> WHAT THE EXERCISE ASKS:
Write out all of the lines below, exactly and completely.

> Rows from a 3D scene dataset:
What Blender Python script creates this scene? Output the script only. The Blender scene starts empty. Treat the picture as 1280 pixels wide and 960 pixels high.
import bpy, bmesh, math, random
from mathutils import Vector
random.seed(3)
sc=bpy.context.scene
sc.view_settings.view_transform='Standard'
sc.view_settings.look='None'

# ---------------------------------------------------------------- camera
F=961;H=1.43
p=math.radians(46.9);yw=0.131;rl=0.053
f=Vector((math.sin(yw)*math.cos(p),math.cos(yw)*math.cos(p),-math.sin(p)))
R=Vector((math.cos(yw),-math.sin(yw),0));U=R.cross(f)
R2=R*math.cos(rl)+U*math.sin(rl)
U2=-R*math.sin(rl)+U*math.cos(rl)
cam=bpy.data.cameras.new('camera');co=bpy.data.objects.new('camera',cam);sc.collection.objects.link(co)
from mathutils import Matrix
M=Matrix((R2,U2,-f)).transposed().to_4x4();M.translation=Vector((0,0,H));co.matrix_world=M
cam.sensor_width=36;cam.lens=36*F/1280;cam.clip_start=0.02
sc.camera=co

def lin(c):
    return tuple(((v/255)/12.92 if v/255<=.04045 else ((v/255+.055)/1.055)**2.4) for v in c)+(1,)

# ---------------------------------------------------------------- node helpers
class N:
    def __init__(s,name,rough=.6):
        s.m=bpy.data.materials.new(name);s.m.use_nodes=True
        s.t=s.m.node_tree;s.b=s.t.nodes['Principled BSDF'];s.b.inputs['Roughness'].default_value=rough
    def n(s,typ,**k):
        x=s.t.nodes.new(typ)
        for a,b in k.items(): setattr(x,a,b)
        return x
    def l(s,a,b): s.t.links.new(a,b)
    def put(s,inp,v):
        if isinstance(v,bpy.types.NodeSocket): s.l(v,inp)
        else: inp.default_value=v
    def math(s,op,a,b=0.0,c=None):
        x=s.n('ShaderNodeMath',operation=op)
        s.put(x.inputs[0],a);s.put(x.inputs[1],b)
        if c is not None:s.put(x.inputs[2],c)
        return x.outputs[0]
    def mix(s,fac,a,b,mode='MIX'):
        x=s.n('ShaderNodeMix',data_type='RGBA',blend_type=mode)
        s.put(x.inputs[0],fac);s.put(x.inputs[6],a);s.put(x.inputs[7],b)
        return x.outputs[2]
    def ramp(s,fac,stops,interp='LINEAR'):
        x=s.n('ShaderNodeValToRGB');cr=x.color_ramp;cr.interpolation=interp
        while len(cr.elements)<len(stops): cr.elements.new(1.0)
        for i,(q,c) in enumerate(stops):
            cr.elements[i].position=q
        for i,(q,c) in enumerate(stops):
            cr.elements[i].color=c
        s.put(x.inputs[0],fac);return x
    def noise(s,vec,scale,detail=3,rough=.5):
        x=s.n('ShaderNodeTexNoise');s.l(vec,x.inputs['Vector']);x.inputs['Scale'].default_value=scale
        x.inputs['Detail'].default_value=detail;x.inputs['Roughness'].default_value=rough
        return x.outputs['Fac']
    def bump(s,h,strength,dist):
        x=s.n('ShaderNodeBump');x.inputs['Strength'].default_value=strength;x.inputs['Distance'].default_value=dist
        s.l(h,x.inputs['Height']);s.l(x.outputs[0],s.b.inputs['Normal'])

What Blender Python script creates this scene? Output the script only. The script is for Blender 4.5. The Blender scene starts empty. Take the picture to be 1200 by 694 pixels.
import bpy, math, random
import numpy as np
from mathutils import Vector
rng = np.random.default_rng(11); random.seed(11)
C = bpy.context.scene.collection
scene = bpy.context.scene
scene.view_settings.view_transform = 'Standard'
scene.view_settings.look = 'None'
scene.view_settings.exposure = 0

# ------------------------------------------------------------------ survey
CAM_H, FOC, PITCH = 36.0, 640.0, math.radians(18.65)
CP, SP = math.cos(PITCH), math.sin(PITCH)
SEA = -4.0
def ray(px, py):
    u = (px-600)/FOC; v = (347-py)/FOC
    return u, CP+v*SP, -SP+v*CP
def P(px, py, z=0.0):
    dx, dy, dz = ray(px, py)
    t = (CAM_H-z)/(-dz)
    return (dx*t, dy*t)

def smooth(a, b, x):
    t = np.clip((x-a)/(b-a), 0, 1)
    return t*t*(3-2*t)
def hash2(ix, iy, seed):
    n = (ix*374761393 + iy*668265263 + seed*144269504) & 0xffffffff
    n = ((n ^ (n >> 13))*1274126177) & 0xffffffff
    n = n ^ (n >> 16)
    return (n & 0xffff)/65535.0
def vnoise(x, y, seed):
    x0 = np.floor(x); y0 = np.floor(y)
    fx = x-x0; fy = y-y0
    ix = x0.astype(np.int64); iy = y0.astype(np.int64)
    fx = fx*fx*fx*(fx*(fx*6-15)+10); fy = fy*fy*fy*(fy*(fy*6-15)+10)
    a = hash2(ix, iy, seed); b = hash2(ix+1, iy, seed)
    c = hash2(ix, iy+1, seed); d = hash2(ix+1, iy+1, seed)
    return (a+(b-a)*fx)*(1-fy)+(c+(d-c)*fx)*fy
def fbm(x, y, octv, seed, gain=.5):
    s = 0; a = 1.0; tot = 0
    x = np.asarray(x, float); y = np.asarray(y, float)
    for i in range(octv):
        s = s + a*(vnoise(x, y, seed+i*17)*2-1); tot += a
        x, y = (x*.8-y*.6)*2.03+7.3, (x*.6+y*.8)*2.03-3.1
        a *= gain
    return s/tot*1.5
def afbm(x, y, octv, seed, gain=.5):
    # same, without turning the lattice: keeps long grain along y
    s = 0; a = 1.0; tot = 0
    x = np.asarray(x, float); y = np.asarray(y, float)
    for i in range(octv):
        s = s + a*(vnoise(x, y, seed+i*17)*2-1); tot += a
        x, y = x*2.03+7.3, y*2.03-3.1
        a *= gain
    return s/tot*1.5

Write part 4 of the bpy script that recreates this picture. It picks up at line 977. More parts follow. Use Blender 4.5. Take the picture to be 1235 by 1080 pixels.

> EXERCISE OUTPUT:
What Blender Python script creates this scene? Output the script only. The Blender scene starts empty. Treat the picture as 1280 pixels wide and 960 pixels high.
import bpy, bmesh, math, random
from mathutils import Vector
random.seed(3)
sc=bpy.context.scene
sc.view_settings.view_transform='Standard'
sc.view_settings.look='None'

# ---------------------------------------------------------------- camera
F=961;H=1.43
p=math.radians(46.9);yw=0.131;rl=0.053
f=Vector((math.sin(yw)*math.cos(p),math.cos(yw)*math.cos(p),-math.sin(p)))
R=Vector((math.cos(yw),-math.sin(yw),0));U=R.cross(f)
R2=R*math.cos(rl)+U*math.sin(rl)
U2=-R*math.sin(rl)+U*math.cos(rl)
cam=bpy.data.cameras.new('camera');co=bpy.data.objects.new('camera',cam);sc.collection.objects.link(co)
from mathutils import Matrix
M=Matrix((R2,U2,-f)).transposed().to_4x4();M.translation=Vector((0,0,H));co.matrix_world=M
cam.sensor_width=36;cam.lens=36*F/1280;cam.clip_start=0.02
sc.camera=co

def lin(c):
    return tuple(((v/255)/12.92 if v/255<=.04045 else ((v/255+.055)/1.055)**2.4) for v in c)+(1,)

# ---------------------------------------------------------------- node helpers
class N:
    def __init__(s,name,rough=.6):
        s.m=bpy.data.materials.new(name);s.m.use_nodes=True
        s.t=s.m.node_tree;s.b=s.t.nodes['Principled BSDF'];s.b.inputs['Roughness'].default_value=rough
    def n(s,typ,**k):
        x=s.t.nodes.new(typ)
        for a,b in k.items(): setattr(x,a,b)
        return x
    def l(s,a,b): s.t.links.new(a,b)
    def put(s,inp,v):
        if isinstance(v,bpy.types.NodeSocket): s.l(v,inp)
        else: inp.default_value=v
    def math(s,op,a,b=0.0,c=None):
        x=s.n('ShaderNodeMath',operation=op)
        s.put(x.inputs[0],a);s.put(x.inputs[1],b)
        if c is not None:s.put(x.inputs[2],c)
        return x.outputs[0]
    def mix(s,fac,a,b,mode='MIX'):
        x=s.n('ShaderNodeMix',data_type='RGBA',blend_type=mode)
        s.put(x.inputs[0],fac);s.put(x.inputs[6],a);s.put(x.inputs[7],b)
        return x.outputs[2]
    def ramp(s,fac,stops,interp='LINEAR'):
        x=s.n('ShaderNodeValToRGB');cr=x.color_ramp;cr.interpolation=interp
        while len(cr.elements)<len(stops): cr.elements.new(1.0)
        for i,(q,c) in enumerate(stops):
            cr.elements[i].position=q
        for i,(q,c) in enumerate(stops):
            cr.elements[i].color=c
        s.put(x.inputs[0],fac);return x
    def noise(s,vec,scale,detail=3,rough=.5):
        x=s.n('ShaderNodeTexNoise');s.l(vec,x.inputs['Vector']);x.inputs['Scale'].default_value=scale
        x.inputs['Detail'].default_value=detail;x.inputs['Roughness'].default_value=rough
        return x.outputs['Fac']
    def bump(s,h,strength,dist):
        x=s.n('ShaderNodeBump');x.inputs['Strength'].default_value=strength;x.inputs['Distance'].default_value=dist
        s.l(h,x.inputs['Height']);s.l(x.outputs[0],s.b.inputs['Normal'])

What Blender Python script creates this scene? Output the script only. The script is for Blender 4.5. The Blender scene starts empty. Take the picture to be 1200 by 694 pixels.
import bpy, math, random
import numpy as np
from mathutils import Vector
rng = np.random.default_rng(11); random.seed(11)
C = bpy.context.scene.collection
scene = bpy.context.scene
scene.view_settings.view_transform = 'Standard'
scene.view_settings.look = 'None'
scene.view_settings.exposure = 0

# ------------------------------------------------------------------ survey
CAM_H, FOC, PITCH = 36.0, 640.0, math.radians(18.65)
CP, SP = math.cos(PITCH), math.sin(PITCH)
SEA = -4.0
def ray(px, py):
    u = (px-600)/FOC; v = (347-py)/FOC
    return u, CP+v*SP, -SP+v*CP
def P(px, py, z=0.0):
    dx, dy, dz = ray(px, py)
    t = (CAM_H-z)/(-dz)
    return (dx*t, dy*t)

def smooth(a, b, x):
    t = np.clip((x-a)/(b-a), 0, 1)
    return t*t*(3-2*t)
def hash2(ix, iy, seed):
    n = (ix*374761393 + iy*668265263 + seed*144269504) & 0xffffffff
    n = ((n ^ (n >> 13))*1274126177) & 0xffffffff
    n = n ^ (n >> 16)
    return (n & 0xffff)/65535.0
def vnoise(x, y, seed):
    x0 = np.floor(x); y0 = np.floor(y)
    fx = x-x0; fy = y-y0
    ix = x0.astype(np.int64); iy = y0.astype(np.int64)
    fx = fx*fx*fx*(fx*(fx*6-15)+10); fy = fy*fy*fy*(fy*(fy*6-15)+10)
    a = hash2(ix, iy, seed); b = hash2(ix+1, iy, seed)
    c = hash2(ix, iy+1, seed); d = hash2(ix+1, iy+1, seed)
    return (a+(b-a)*fx)*(1-fy)+(c+(d-c)*fx)*fy
def fbm(x, y, octv, seed, gain=.5):
    s = 0; a = 1.0; tot = 0
    x = np.asarray(x, float); y = np.asarray(y, float)
    for i in range(octv):
        s = s + a*(vnoise(x, y, seed+i*17)*2-1); tot += a
        x, y = (x*.8-y*.6)*2.03+7.3, (x*.6+y*.8)*2.03-3.1
        a *= gain
    return s/tot*1.5
def afbm(x, y, octv, seed, gain=.5):
    # same, without turning the lattice: keeps long grain along y
    s = 0; a = 1.0; tot = 0
    x = np.asarray(x, float); y = np.asarray(y, float)
    for i in range(octv):
        s = s + a*(vnoise(x, y, seed+i*17)*2-1); tot += a
        x, y = x*2.03+7.3, y*2.03-3.1
        a *= gain
    return s/tot*1.5

Write part 4 of the bpy script that recreates this picture. It picks up at line 977. More parts follow. Use Blender 4.5. Take the picture to be 1235 by 1080 pixels.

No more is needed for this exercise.